Larantuka, Vox NTT– Pasca klaim hak milik oleh warga desa Pululera pada area Hak Guna Usaha (HGU) yang dikelola oleh PT Rerolara Hokeng pada April 2017 lalu praktis semua aktivitas di kebun misi Hokeng sampai dengan saat ini macet total.
Puluhan karyawan harus kehilangan pekerjaan pokok mereka sebagai buru di kebun misi milik Keuskupan Larantuka ini.
Perusahaan milik keuskupan ini pernah mempekerjakan karyawan mencapai ratusan orang. Semunya pelan-pelan berhenti seiring dengan pengelolaan manajerial yang jatuh bangun. Satu yang juga mungkin bakal hilang adalah kopi Hokeng yang pesonanya mulai dilirik pasar internasional.
“Mau bagaimana lagi Pak, saya dan kawan-kawan saya terpaksa kembali jadi petani dari ladang yang luasnya tidak seberapa. Itu pun lahan garapan. Saya mungkin bakal pulang ke Lembata. Jadi petani lagi” kata-kata itu meluncur dari Thomas Lele, seorang mantan karyawan pada kebun misi.
“Kami berhenti ini juga gaji kami sekitar tiga bulan belum dibayar. Mau bagaimana lagi, kami minta tapi mereka (PT Rerolara) bilang belum ada uang” keluh Thomas.
Kondisi pailit PT Rerolara Hokeng memang berlangsung sudah sekitar tahun 2008 yang lalu saat penjualan kopi yang mencapai 20 ton ke salah satu perusahaan di Semarang tak jelas ujung pangkalnya.
Konflik perebutan lahan memang hanya satu dari sekian persoalan yang kini melanda pihak pengelola kebun misi tersebut. Beberapa karyawan yang masuk kategori orang dalam atau pegawai yang selama ini bertugas di kantor PT Rerolara mengakui pengelolaan dan manajemen kebun misi memang amburadul.
“Datang satu Romo (baca imam keuskupan) dengan program lain. Ganti lagi Romo lain lagi. Begitu terus-menerus jadi kalau saat ini macet total harusnya jadi refleksi juga bagi pihak keuskupan. Kebun misi ini sebenarnya cukup banyak membantu warga seputar karena menjadi pekerja tapi nasibnya ya sama seperti kami ini,” timpal seorang mantan pegawai yang lain.
“Pak boleh tulis tapi nama kami jangan dicantumkan ya”
Terlepas dari semua urusan soal manajerial perusahaan toh yang paling bakal disesali adalah pesona kopi Hokeng itu sendiri.

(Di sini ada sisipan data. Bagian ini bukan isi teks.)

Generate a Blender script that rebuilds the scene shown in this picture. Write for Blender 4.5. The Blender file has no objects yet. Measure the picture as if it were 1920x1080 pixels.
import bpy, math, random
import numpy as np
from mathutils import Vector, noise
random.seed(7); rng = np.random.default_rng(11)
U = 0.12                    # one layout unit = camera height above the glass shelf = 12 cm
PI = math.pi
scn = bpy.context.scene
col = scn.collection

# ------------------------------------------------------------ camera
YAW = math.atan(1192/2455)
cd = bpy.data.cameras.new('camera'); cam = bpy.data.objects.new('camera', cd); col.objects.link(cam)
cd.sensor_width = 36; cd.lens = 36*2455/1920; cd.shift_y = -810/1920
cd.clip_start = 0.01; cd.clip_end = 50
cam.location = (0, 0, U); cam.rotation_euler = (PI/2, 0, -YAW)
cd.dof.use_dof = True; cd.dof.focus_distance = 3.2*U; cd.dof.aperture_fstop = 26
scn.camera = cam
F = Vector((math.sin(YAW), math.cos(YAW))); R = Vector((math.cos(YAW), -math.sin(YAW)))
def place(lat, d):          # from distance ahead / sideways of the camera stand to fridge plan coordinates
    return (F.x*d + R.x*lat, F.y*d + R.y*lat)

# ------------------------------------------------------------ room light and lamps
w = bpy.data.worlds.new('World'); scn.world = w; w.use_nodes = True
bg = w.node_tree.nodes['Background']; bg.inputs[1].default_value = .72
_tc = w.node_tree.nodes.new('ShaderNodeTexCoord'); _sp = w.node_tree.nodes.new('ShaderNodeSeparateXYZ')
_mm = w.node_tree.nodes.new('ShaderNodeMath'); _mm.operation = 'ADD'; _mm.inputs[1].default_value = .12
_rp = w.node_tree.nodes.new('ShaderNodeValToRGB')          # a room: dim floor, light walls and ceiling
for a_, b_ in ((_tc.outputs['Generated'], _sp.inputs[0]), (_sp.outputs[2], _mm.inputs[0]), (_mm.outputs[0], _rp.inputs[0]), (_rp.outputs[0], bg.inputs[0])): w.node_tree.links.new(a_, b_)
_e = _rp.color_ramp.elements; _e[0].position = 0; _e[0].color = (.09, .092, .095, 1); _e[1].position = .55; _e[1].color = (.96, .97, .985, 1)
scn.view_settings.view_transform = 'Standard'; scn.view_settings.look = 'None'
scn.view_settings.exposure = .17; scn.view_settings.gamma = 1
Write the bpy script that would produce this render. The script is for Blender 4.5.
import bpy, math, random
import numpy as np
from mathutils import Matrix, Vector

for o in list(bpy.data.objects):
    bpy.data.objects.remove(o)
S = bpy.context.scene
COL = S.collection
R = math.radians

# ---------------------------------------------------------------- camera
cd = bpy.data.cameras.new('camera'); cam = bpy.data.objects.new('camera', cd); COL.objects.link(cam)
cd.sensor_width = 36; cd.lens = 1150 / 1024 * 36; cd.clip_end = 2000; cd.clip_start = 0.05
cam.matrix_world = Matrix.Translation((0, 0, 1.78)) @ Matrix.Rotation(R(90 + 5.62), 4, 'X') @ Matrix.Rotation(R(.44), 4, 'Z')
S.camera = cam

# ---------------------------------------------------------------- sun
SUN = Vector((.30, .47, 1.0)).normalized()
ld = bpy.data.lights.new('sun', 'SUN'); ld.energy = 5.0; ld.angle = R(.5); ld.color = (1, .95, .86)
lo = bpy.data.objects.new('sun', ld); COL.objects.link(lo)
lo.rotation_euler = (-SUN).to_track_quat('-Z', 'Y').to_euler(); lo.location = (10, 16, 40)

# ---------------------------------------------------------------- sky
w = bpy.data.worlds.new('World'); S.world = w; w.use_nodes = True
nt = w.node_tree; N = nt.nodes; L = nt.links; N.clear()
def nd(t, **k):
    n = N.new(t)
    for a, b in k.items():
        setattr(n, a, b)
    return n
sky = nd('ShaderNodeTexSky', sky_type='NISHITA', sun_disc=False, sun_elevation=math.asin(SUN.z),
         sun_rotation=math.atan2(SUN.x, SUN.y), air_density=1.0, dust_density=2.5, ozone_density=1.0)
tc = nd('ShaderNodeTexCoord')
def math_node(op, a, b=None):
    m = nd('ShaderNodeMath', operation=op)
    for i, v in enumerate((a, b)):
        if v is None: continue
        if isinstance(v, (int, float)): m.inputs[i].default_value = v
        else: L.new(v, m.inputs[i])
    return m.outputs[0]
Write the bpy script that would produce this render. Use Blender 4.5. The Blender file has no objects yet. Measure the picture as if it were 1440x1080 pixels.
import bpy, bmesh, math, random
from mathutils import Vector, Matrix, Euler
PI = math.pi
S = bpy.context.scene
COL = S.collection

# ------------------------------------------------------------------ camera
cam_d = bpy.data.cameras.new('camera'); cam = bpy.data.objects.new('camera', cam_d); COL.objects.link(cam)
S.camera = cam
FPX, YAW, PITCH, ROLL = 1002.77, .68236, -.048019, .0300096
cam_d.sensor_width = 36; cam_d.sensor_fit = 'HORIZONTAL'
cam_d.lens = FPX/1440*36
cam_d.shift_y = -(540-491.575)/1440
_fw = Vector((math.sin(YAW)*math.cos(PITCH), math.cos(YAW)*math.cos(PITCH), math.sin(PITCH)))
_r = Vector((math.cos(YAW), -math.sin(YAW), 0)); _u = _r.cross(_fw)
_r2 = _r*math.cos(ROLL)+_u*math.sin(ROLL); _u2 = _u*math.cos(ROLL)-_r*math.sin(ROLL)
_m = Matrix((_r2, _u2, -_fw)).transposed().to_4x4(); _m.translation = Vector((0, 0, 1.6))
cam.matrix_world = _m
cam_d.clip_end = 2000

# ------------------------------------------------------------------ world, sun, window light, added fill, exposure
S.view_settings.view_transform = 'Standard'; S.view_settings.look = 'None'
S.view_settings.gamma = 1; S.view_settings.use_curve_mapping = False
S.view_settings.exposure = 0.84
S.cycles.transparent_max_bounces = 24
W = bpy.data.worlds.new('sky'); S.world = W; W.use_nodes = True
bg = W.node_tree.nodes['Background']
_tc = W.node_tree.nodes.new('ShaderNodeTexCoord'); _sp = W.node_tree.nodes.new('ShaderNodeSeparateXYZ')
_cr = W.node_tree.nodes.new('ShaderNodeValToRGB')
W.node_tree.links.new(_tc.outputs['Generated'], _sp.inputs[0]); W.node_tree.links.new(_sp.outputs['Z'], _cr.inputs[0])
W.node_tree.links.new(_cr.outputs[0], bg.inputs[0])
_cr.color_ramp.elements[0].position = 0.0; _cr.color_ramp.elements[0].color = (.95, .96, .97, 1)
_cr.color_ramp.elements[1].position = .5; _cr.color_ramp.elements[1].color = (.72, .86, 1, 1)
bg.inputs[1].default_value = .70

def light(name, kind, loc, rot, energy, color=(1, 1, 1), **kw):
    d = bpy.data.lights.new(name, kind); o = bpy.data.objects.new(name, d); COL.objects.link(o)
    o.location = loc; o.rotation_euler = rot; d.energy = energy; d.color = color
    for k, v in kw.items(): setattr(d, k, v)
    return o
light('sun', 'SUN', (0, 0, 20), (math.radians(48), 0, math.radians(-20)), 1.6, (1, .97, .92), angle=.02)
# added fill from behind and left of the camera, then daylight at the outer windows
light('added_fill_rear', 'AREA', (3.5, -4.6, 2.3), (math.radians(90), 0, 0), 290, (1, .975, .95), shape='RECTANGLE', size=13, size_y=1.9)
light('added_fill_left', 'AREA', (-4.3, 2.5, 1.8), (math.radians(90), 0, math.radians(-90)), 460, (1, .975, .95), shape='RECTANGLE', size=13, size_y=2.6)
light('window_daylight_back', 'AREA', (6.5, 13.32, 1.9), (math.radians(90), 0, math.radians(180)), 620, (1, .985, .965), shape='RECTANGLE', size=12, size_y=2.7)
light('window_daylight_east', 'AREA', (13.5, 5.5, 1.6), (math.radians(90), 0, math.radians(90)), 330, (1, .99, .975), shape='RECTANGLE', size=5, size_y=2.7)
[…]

Dari Denpasar Bali, Wilfridz seorang pengusaha kedai kopi mengakui bahwa banyak pelanggannya yang mampir sekedar untuk menyeruput kopi Hokeng. Rasanya itu, katanya beda. Mungkin karena tekstur alam pertumbuhannya yang langsung di bawah lereng gunung api Lewotobi itu jadi penentu juga untuk rasanya.
“Kalau kopi Hokeng benar-benar hilang dari peredarannya rasanya sedih juga ya” ungkap Wilfridz.
Banyak pihak berharap kopi Hokeng yang pengelolaannya selama ini ditangani pihak keuskupan bisa segera ditata lagi. Saat ini memang baru ada LSM Ayu Tani Mandiri dan Pemerintah Desa Boru Kedang yang lagi gencar-gencarnya untuk membudidayakan kopi Hokeng di kebun para petani HKM (hutan kemasyarakatan).
Thomas Uran, selaku Direktur LSM Ayu Tani Mandiri mengungkapkan bahwa area perkebunan kopi yang saat ini menjadi rebutan warga desa Pululera mungkin segera juga ditinjau. Selama ini memang sudah banyak sekali terjadi pertemuan dan duduk bersama untuk penyelesaian masalah ini tapi belum saja ada hasil yang positif.
Maximus Ola, seorang warga Hokeng berkomentar kopi sebenarnya dapat menjadi maskotnya NTT.
“Kita ini kaya akan kopi. Ada kopi Colol, kopi Bajawa. Di Lembata ada kopi Boto. Kalau semuanya diatur dengan cermat bukan tidak mungkin orang bakal ingat Flores tidak hanya indah karena pesona-pesona lainnya tapi juga pesona kopi” terang Ola.
“Harapan saya semoga kopi Hokeng tidak bakal hilang. Kira-kira begitu juga dengan semua anak-anak Flores Timur-Lembata yang menggilai kopi Hokeng” tegas Maximus. (Hengky Ola/VoN).